Ces papiers d'Amérique(s) sont aussi à leur manière les papiers d'un jour.

Un journal, peut-être ? Un carnet, plus sûrement. Des notes et des impressions. Des textes gouvernés par la circonstance. Improvisés quand il faut. Mal écrits souvent, à la hâte ou sur le vif.

D’une intention encore mal éclaircie. Ils (se) cherchent moins quelque patronage littéraire qu'à découvrir cette intention.

Des papiers, encore. Drôle de matière. Moins emblème que dissonance, lorsqu’on les mesure à leurs ponctuations numériques. Il arrive toutefois qu'ils s’accordent avec le sens qu'ils possèdent en langue anglaise. Ils (re)deviennent alors une catégorie du discours.
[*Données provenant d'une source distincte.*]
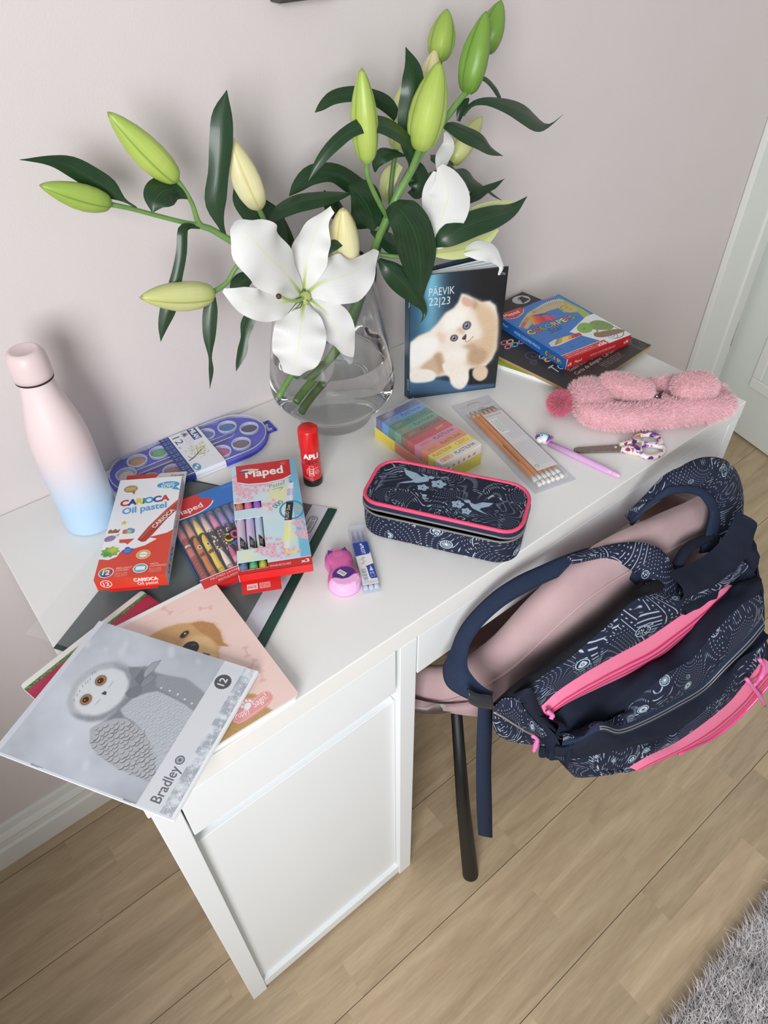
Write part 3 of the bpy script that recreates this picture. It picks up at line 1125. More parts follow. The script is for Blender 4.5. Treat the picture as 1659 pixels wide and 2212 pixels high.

Ce sont généralement plutôt des brèves, des citations ou des gloses. Des bouts d'expérience, qui deviennent par accident métaphores. Des morceaux d'actualité. Et pour tout dire, les digressions y occupent le centre.

Les dates qui leur répondent, aléatoires ou affectives, ne tiennent elles-mêmes que de fendre un peu des événements de nature très diverse, intimes ou publics, quelconques - incertains.

Pour l'essentiel, tout y est vu d'ici.

dimanche 4 juin 2017

SANS IDENTITÉ PRÉCISE


Cette tirade en forme de réponse, et de déplacement, de l’un des personnages de Victoires (Leméac / Actes Sud, 2017) de Wajdi Mouawad : « Aujourd’hui, en 1987, au Québec, on m’écrase avec le mot “identité”. On m’écrase avec ce mot parce qu’on veut que je décrète qui je suis. […] Si j’ai voulu entrer dans une école de théâtre, c’est peut-être, justement, parce que je suis sans identité précise. » (p. 97). Contre les obsessions et les réflexes de l’historiographie littéraire nationale. Et l’auteur, dix ans plus tôt signataire par ailleurs du manifeste « Pour une “littérature-monde” en français* » y est revenu à plusieurs reprises. Bien sûr qu’il a plus d’un pied dans cette province, ne serait-ce que par la mise en écoute dramaturgique de la langue ; mais quelques pages plus loin, dans la bouche d’un autre personnage : « Cavité, chambre des miroirs, où se trouve peut-être cela que vous appelez, vous, l’identité. Elle atteinte, tout s’éteint. Le reste est chemin » (p. 99). Et c’est la clôture de la pièce. L’identité renvoyée au « vous » et fatalement irréductible au cliché du « nous autres ». De la cavité à la caverne de Platon, et Mouawad retraverse fréquemment cette allégorie antique, si identité il y a, la seule qui vaille se révèle inséparable de « l’élan de la vie » (p. 98) qui constitue le fil tragique. Elle désigne ce reste qui est chemin, parce qu’elle est conçue en devenir.